The program was scheduled to be launched at Northern College in September but this launch has been postponed until January 2012 due to a strike at 24 Ontario colleges. Mr. Albanese is also hoping to introduce the program at St. Lawrence College in Kingston by January.
To expand outside of Ontario, he requires funding to finance his travel expenses and other costs. “The problem is the lack of funding to get me there and work there. You can’t just send them a box of books and say ‘You’re on your own Charlie’. They need training. They need to find the instructors.”
Recently the Canadian Association of Independent Life Brokerage Agencies (CAILBA) contributed $5000 to promote the program both at Seneca and help toward the expansion of the program across Ontario, he noted.
Mr. Albanese says he feels very passionate about this project. “I know that this is a needed product and the steps that we have taken are the correct steps because we are producing a highly qualified 21st century advisor, not just a person with a license and out they go. We are really training this individual A to Z.”
Graduates come out with their licenses and “all the stuff in between as well. We verse them on compliance, CFP credits, CLU credits, they learn all the company products, all their software…We’re trying to create a standard.”
Mr. Albanese says new advisors require training beyond what they learn studying for their licences. “Today the consumer is more complex, more educated…We also have more complex products, much more complex than when I got started.”
Is he frustrated by a lack of concrete and concerted action in the industry with respect to recruitment and training? “Yes, it is frustrating,” Mr. Albanese admits. He believes insurance carriers and managing general agencies (MGAs) are still wrestling with what to do about this urgent problem.
Shown appreciation
He says he does feel appreciation from the industry for what he has accomplished at Seneca. Many have shown this appreciation by supporting the program’s design and development so far. “In the past four years I’ve raised a little over $400,000.” However, he doesn’t believe the industry has fully bought into his proposal to address the training issue by expanding the financial services program.
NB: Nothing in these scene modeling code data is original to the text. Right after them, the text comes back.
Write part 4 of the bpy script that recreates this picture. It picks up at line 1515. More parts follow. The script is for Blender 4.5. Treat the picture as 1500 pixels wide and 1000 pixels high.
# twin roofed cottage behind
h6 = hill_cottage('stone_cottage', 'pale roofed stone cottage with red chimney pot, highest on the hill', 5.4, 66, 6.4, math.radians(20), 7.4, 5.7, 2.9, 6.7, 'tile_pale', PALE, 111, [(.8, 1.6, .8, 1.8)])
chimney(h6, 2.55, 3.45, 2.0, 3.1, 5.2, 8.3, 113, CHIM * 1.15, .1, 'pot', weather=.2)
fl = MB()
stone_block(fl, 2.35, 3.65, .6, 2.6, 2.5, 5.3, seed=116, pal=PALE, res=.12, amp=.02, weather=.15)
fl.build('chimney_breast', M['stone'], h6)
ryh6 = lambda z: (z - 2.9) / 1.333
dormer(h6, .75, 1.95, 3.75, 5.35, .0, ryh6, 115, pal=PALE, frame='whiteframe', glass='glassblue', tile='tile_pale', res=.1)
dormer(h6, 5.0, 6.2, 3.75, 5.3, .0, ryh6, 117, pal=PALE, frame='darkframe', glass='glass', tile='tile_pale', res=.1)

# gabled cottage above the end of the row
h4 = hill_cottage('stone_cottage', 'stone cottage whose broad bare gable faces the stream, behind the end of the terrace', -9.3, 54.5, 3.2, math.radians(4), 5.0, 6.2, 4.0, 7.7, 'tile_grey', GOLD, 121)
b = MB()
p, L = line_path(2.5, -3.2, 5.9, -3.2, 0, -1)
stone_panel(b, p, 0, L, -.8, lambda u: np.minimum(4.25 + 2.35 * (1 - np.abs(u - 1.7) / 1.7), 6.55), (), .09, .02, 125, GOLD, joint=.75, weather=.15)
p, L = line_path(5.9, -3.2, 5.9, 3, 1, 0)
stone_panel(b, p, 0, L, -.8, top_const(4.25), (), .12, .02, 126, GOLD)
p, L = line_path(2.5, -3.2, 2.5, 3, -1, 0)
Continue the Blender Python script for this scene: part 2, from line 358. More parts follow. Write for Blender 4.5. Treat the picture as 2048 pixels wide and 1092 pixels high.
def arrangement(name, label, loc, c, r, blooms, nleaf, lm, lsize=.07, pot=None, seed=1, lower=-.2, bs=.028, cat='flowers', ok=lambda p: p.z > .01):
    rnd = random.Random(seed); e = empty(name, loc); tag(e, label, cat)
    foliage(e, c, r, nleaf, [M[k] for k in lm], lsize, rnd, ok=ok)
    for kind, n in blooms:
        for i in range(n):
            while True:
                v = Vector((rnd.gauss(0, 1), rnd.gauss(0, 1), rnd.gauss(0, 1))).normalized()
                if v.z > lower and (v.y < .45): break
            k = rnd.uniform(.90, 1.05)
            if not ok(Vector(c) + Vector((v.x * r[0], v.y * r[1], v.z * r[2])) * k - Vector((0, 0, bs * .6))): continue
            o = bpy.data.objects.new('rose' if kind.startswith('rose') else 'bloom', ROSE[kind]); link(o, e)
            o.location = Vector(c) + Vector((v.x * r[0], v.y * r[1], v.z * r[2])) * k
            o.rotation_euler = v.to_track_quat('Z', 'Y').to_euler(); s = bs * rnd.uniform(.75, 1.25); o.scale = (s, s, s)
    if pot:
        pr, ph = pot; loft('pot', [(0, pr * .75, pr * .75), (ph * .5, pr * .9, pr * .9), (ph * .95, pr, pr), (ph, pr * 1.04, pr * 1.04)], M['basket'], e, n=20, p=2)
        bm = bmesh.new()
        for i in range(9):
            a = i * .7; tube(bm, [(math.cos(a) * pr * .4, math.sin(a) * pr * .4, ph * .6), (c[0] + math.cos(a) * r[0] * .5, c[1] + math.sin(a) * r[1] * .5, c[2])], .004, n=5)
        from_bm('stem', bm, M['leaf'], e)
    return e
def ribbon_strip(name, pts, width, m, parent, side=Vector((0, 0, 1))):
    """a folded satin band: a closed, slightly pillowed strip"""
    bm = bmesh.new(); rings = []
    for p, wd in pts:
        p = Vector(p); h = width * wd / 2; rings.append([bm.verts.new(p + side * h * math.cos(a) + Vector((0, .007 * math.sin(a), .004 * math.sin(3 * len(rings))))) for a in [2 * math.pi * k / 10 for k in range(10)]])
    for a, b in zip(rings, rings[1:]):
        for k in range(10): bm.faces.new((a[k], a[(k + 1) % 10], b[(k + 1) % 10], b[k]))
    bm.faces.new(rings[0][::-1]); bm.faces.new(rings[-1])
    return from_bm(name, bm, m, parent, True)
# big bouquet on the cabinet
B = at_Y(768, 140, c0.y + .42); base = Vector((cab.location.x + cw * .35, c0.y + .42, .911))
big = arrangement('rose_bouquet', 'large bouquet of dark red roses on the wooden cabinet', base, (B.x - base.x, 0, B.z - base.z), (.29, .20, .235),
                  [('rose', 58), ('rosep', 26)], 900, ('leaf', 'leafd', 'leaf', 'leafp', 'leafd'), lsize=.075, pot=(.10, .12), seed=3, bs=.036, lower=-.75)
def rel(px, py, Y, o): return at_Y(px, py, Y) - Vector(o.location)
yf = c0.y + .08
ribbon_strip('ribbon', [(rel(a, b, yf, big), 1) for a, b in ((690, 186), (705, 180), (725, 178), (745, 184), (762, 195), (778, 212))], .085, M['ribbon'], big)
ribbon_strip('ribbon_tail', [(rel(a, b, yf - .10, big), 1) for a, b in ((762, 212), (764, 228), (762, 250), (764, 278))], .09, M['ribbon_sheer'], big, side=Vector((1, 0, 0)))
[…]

He believes the industry is still asking itself whether “this is the solution or one of many solutions?”
Mr. Albanese firmly believes that the college program approach is “is the solution. The industry can’t afford to continue to simply license a person and throw them against the wall and see what sticks. It’s just too expensive.”
MGAs, he added, are burdened by increasing compliance challenges and, with some exceptions, do not have the time and resources to train new advisor recruits.
His message to MGAs is “You don’t have to do it all. You can send your people to a college and let us do the training for you. Then we’ll send them back to you fully trained. All you have to do is recruit the person.”
An obstacle in convincing MGAs to send new recruits to a college for training is that they do not want to “lose” the recruit for 28 weeks. Instead, they want the recruit to be productive as soon as possible. Mr. Albanese says this is a misperception. After seven weeks in the program, the new recruit will be licensed and could be available to work for the MGA in his or her free time between classes. “Even though he’s coming to school, he does have a license. It’s really an earn and learn approach.”
How much does the program cost for MGAs? Nothing says Mr. Albanese. The total cost of $5000 is to be paid by the student. Some MGAs may help a student finance the tuition if they desire. “At the same time, if you don’t want to do that, that’s fine too. There is no obligation. The student recognizes that this is a career…and they have to pay tuition to go to college.”